April 23, 2019

False Gravity won’t believe what happened next!

This editor helped create Polygon, and you won’t believe what happened next!

DZ, Me, Dave Tach, Cory Williams (from left) at the Polygon 2013 E3 party.

I’m leaving Polygon. My last day will be June 27. If you’re looking for a veteran writer, hit me up!

It was only two and half years ago that I talked with Chris Grant about what kind of program we wanted to build for creating longform features about video games. And then we did it. Tangential trivia: My last day will be exactly two years to the day after I published this award-nominated feature about Arkane. Irony.

We also created really great video documentary series like the documentary of Polygon’s creation, Press Reset, and Human Angle, a documentary series about people who make video games. I spent months of my life producing those two series, and I couldn’t be more proud of the results, and the teamwork that brought them to life.

We also also helped dozens of other writers create some of their best work. I’m reminded of some of our best features when they re-appear on the Polygon front page, or get linked, months later, on Facebook or Twitter. Charlie Hall’s Watchdogs piece, for example. Or Matt Leone’s History of Street Fighter 2. Tracey Lien’s treatise on the marketing of video games for girls. Chris Plante’s epic profile of BioShock designer Ken Levine. Those are just a few examples.

All of these stories were team efforts. All of them are timeless works of quality journalism about people who make video games. And I worked as hard with each writer on each one of those as I worked on my own stories.

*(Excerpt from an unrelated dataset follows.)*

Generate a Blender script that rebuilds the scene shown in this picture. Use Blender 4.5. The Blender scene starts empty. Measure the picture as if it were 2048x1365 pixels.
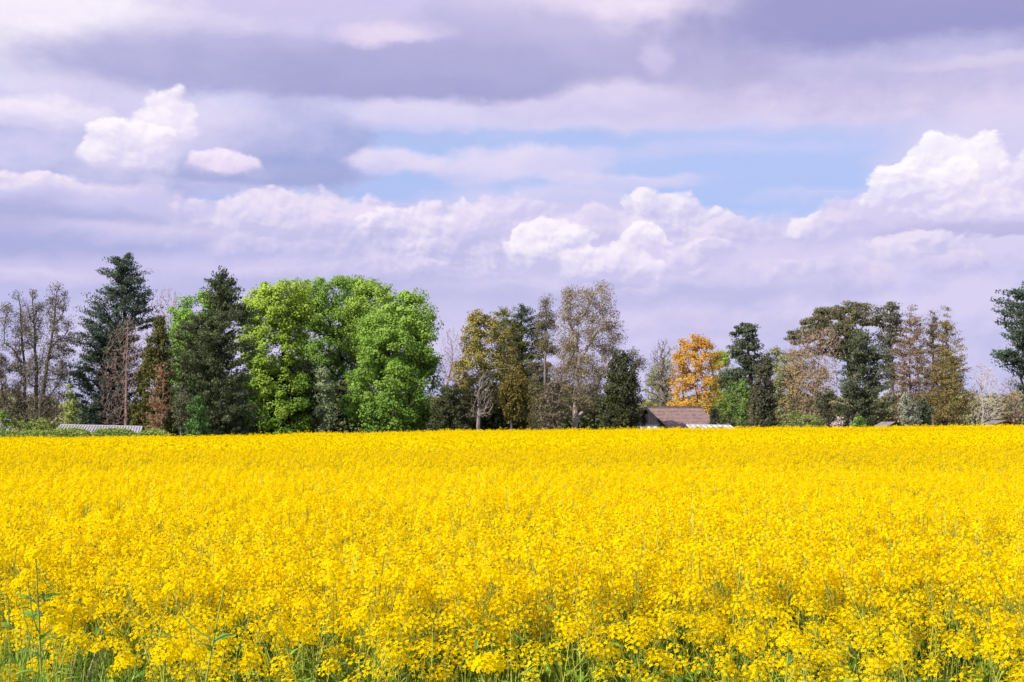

When we built Polygon, Vox Media asked us to make the best-written, most beautiful longform feature articles on the web. We hit that mark and then some. Put simply: We crushed it. I leave with my head held high.

Now it’s time for me to move on and focus more of my time on the work I want to create. In the short term I have some stories to finish for Polygon, some personal writing projects to get busy with and Take This, Inc. to tend to. Long term, I don’t know yet, but it will involve telling stories of passionate people doing interesting things. If you have opportunities or ideas about that, let me know.

To Matt Leone, Charlie Hall, Jake Lear, Tyson Whiting, Ally Palanzi, Jon Douglas, Warren Schultheis and all of our contributors and freelance writers, illustrators, photographers and editors, thank you for all of your hard work and enthusiasm creating Polygon features. You are all amazingly talented individuals and I look forward to seeing what you do next.

To Chris Grant, Justin McElroy, Brian Crecente, Arthur Gies, Russ Frushtick, Griffin McElroy and Chris Plante, thank you for the journey. There is literally no one outside of the eight of us who will ever understand what it took to build what we built. It was an honor to share that experience with you.

For those of you who supported everything we did at Polygon, who read and watched our feature stories and encouraged us to keep swinging for the fences, I thank you. Your love and encouragement kept me going through a lot of hard days and long nights.

I’ll update False Gravity with news on whatever I get into next.

You can reach me on Twitter.

Or email.

Here’s my LinkedIn profile if you want to see my awesome resumé and stuff.

And hopefully you’ll be reading more from me around the web (or elsewhere) very, very soon.



P.S. There will be those cynical few who consider my departure an admission of some kind of failure that they, watching from the sidelines, predicted long ago. They will say, “I told you so.” And that’s OK. They’re right. They did tell us so. But that was the easy part.

Throwing rocks from the gallery at those who are trying to do something ambitious is no great accomplishment. I’d rather be the one who rolls up his sleeves and tries to accomplish something inspiring, even if it may fail. Even if it won’t last.

But there is no failure here, just change. I’ll never be ashamed of the ambitious dreams we built at Polygon, and I’ll never be afraid to try again. Hopefully my modest successes will inspire others to do their own great, ambitious things and build their own dreams.